§ 0.28. Closing in on itself

The evolution of the sedentary settlements must have revolved around the topology of domestication, which became the core of sovereignty from which the transformation of the earth (terra) into land or terrain and, later on, into political territory began to take place. The habits that later took shape in the royal hunting gardens and parks were at the center of this transformation. In fact, the Greek idea of polis, understood not only as “city” but also as territory and citizenship, expresses the closed structure of the paradeisos by elevating a walled citadel (acropolis) that serves as the religious and administrative center of the city-state and serves as a watchtower for possible invaders (0.27). Once the city begins to spread around the walled height—the acropolis of Athens and the Palatine Hill in the case of Rome—the space known as suburb (from latin suburbium) arises, which in the originary cities literally referred to what was below the urb.

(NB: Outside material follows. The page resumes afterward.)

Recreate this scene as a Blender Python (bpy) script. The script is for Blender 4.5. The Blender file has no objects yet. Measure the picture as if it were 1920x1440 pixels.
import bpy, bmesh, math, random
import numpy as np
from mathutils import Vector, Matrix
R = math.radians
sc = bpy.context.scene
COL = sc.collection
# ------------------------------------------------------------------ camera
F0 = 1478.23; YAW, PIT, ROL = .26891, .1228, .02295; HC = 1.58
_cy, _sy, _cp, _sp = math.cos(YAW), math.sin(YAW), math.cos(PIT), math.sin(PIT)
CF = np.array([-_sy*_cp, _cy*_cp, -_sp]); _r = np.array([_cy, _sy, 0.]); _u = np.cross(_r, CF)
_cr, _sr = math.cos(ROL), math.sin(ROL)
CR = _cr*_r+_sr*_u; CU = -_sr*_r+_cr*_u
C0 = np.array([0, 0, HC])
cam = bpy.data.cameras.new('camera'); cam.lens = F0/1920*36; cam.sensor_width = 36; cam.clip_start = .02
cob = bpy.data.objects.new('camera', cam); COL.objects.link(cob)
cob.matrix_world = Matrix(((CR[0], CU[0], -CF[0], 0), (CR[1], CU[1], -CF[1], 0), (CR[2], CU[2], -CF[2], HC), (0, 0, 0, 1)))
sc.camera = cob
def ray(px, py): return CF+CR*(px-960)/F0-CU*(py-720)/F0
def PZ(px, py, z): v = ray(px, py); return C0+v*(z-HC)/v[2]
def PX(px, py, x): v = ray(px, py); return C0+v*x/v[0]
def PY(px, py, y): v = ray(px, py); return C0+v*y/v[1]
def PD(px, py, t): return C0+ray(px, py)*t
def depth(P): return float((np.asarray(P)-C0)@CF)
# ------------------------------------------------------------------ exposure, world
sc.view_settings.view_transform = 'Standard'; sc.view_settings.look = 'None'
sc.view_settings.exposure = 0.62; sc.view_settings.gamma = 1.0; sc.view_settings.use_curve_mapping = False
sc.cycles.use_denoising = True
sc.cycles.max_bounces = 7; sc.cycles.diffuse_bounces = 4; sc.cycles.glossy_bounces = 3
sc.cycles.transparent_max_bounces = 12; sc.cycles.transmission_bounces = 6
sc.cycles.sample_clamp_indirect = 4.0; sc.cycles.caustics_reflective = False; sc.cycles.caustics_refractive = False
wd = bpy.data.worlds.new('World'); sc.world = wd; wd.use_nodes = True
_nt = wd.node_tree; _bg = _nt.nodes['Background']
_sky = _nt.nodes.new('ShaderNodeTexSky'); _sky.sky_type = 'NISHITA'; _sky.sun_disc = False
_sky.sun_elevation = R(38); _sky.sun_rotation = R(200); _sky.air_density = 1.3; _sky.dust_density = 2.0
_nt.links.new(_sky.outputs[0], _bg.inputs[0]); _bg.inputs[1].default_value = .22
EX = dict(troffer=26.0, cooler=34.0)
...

From there on the topology of the paradeisos is evident in all urban iterations. Indeed, one of the possible etymologies of the Latin urbs (walled city) is the proto-Indo-European werb, which means “to bend, to turn” and could be interpreted as a closing in on itself. According to linguist Michiel de Vaan, this idea would seem to be confirmed by the Hittite warpa, “enclosure,” and the Tocharian A warpi, “garden” (0.3). From the domus grows the paradeisos, its center and originary locus of sovereignty, and around it grows the walled city, which acts as an armor that allows its inhabitants to isolate themselves from alterity, a matter entirely evident until the Middle Ages in the structure of the burgh, the walled city that grew around a castle (from the German burg).